Sunday, March 6, 2016

College kids should not have the right to vote. Here's proof.

The American Dream has traditionally been seen as a promise that hard work will lead to success, but many college students today seem to think that government can replace the need for individual effort.
Campus Reform recently visited California to ask some UCLA students about the American Dream, and while the definitions they offered were fairly typical, some of their prescriptions for achieving the Dream were borderline fantastical, as this video shows.
We began by asking them, simply, “What is your definition of the American
Dream?”
While it is hardly a foreign concept to most people in this country, several students had difficulty coming up with an answer at first, though all were eventually able to dredge up a brief description, even if some were seemingly retrieved from a memory vault that had been locked up tight since grammar school.
“I mean, it’s being successful; doing well; working hard,” one student ventured. Another student was less equivocal, saying, “It’s about getting money, you know?”
Campus Reform next asked the students whether there is any presidential candidate that they feel would best help them to achieve the American Dream, and given the tenor of their previous responses, even we were surprised at just how often the name Bernie Sanders was repeated.
“I’m for Bernie Sanders,” one woman began to answer, but then suddenly reconsidered, deciding that, in fact, “I love Bernie Sanders.”
Naturally, we asked the students what they find so appealing in Sanders’ candidacy, and the most common response, by far, involved his proposal to make higher education tuition-free.
“His educational plans … full funding for college education … I think college being free would give a lot of people opportunities,” said one student.
Another student, clearly struggling to recall her reasoning, stammered out, “uhhh … the tuition thing,” her face lighting up with recognition as the answer dawned upon her.
Others didn’t even bother with specifics, instead citing a vague sense that Sanders somehow represents an antidote to the current problems facing society.
“At this point, we need somebody who can really push forward radically,” one student asserted. “I feel like he can relate, a little bit,” added another, presumably referring to Sanders’ ability to relate to college students.

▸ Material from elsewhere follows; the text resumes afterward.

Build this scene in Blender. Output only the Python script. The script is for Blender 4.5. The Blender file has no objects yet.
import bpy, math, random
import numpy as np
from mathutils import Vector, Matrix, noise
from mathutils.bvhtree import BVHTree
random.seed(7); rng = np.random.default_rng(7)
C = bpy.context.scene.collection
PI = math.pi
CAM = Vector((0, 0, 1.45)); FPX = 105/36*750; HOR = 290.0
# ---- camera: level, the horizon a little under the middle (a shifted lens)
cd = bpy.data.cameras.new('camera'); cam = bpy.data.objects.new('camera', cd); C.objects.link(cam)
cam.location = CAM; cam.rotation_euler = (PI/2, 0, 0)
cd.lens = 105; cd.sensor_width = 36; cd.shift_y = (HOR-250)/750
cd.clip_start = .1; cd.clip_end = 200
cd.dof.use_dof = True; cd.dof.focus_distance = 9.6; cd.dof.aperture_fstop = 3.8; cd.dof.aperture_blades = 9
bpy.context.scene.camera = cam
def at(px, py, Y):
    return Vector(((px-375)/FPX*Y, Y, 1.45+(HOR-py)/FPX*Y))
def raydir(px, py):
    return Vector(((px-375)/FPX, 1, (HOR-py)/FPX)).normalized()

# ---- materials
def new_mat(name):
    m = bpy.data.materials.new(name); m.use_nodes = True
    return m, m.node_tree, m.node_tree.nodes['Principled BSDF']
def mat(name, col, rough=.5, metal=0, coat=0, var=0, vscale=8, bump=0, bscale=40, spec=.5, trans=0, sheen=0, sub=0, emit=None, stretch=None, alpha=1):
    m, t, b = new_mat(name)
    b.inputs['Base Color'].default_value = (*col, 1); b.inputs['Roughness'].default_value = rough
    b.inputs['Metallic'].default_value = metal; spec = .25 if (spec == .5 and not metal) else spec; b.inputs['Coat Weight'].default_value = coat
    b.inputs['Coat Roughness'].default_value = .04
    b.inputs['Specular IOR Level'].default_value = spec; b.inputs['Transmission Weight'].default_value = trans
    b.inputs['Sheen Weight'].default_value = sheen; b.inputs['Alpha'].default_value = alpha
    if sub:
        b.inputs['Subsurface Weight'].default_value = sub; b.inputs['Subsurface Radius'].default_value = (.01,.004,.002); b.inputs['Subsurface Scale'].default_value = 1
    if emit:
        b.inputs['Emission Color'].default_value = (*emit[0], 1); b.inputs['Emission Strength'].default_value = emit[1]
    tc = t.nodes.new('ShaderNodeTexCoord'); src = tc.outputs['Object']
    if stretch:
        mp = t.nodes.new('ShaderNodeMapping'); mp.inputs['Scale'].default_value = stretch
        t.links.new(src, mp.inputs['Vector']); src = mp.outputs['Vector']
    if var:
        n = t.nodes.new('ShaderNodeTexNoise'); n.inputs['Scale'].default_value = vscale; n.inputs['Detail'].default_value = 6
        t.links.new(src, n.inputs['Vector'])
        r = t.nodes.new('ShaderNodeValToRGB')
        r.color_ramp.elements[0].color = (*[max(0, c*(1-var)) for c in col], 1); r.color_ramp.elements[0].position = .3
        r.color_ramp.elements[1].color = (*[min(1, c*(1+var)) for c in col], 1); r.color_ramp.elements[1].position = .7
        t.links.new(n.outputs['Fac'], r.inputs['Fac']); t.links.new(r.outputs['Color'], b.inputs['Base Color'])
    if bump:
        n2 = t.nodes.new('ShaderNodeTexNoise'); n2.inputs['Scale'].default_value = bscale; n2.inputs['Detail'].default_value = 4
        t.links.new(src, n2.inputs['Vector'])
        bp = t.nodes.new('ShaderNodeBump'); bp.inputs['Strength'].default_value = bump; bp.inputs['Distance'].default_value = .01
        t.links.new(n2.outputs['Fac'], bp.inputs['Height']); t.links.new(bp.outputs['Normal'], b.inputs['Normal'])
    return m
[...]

Still another said, with a hint of gleeful rumination, that he supports Sanders because “he wants to kind of destruct capitalism.”
One female student, when pressed to explain her enthusiastic endorsement of Sanders, haltingly conceded, “I, I couldn’t … I don’t know … I couldn’t name something.”
Not everyone was quite so enthusiastic, though. One group of students gave him a particularly lukewarm endorsement, saying, “I mean I guess Bernie Sanders … If we had to pick, we’d say Bernie Sanders.”
Another female student that spoke to Campus Reform actually even rejected Sanders for being too moderate, saying she supports “neither” party’s candidates, opining instead that “I think the revolutionary leader Bob Avakian, who is the Chairman of the Revolutionary Communist Party is the biggest hope for humanity.”

1 comment:

  1. Anonymous3/06/2016

    It sounds as though the big Sanders appeal is the latest iteration of "where's my free stuff". Whether its a product or service, nothing is free. Somebody has to pay for it. And down the road, this current crop of free-loaders at some time or another, is going to have to go out and earn a living. At that point, will they continue to like the idea of whatever it is they earn to belong to the next, and future, generations of freeloaders. And if thats the case, that we intend to create a generation of freeloaders, then whats the point of educating them?